In this example, the user knows the street address and house number of the destination and hence selects the "street and house number" virtual button 312 whereupon the user is then presented, as shown in Figure 27, a prompt 314 to enter the name of the city to which they wish to navigate, a flag button 316 by means of which the user can select the country in which the desired city is located, and a virtual keyboard 318 that may be operated by the user, if necessary, to input the name of the destination city. In this instance the user has previously navigated to locations in Lyon and Grenoble, and the navigation device 200 therefore additionally provides the user with a list 320 of selectable cites. The user in this instance wishes to navigate to Grenoble, and on selection of

Grenoble from the list 320 the navigation device 200 displays, as shown in Figure 28, the virtual keyboard 318 by means of which a user can input street names, a prompt 322 for entry of a street name and, in this instance, as the user has previously navigated to a street in Grenoble, a list 324 of selectable streets in Grenoble. In this example, the user wishes to return to the street, Avenue Du General De

Gaulle previously visited by the user, the user selects Avenue Du General De Gaulle from the displayed list 324.

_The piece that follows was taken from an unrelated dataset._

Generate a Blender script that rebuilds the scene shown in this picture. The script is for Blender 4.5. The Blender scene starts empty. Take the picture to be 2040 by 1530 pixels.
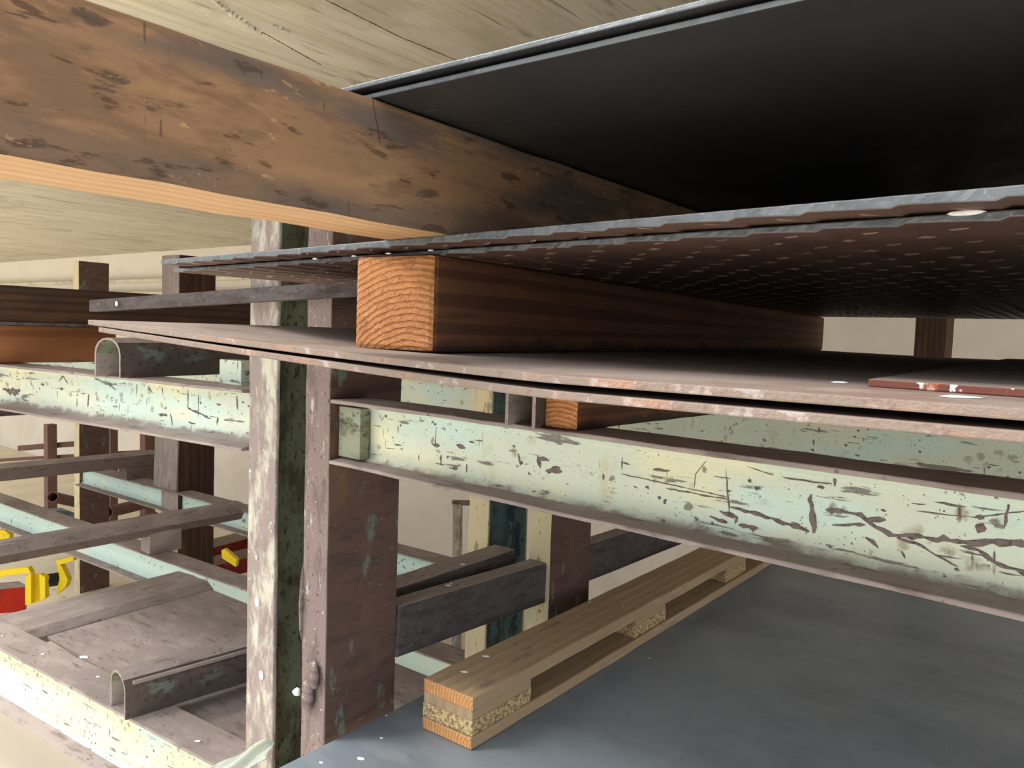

Once a street has been selected, the navigation device 200 then displays a restricted, largely numeric, virtual keypad 326 and prompts the user, by means of prompt 328, to enter the number of the house in the selected street and city to which the user wishes to navigate. If the user has previously navigated to a building number in this street, then that number (as shown in Figure 29) is initially shown. If, as in this instance, the user wishes to navigate to No. 6, Avenue Du General De Gaulle once again, then the user need only touch a "done" virtual button 330 displayed at the bottom right hand corner of the display 300. If the user should wish to navigate to a different building number in Avenue Du General De Gaulle, then all the user need do is operate the virtual keypad 328 to input an appropriate building number. After selection of a destination the display will guide a user along the generated route. Figure 30 shows the display screen as a destination is approached. It will also be appreciated that whilst various aspects and embodiments of the present invention have heretofore been described, the scope of the present invention is not limited to the particular arrangements set out herein and instead extends to encompass all arrangements, and modifications and alterations thereto, which fall within the scope of the appended claims.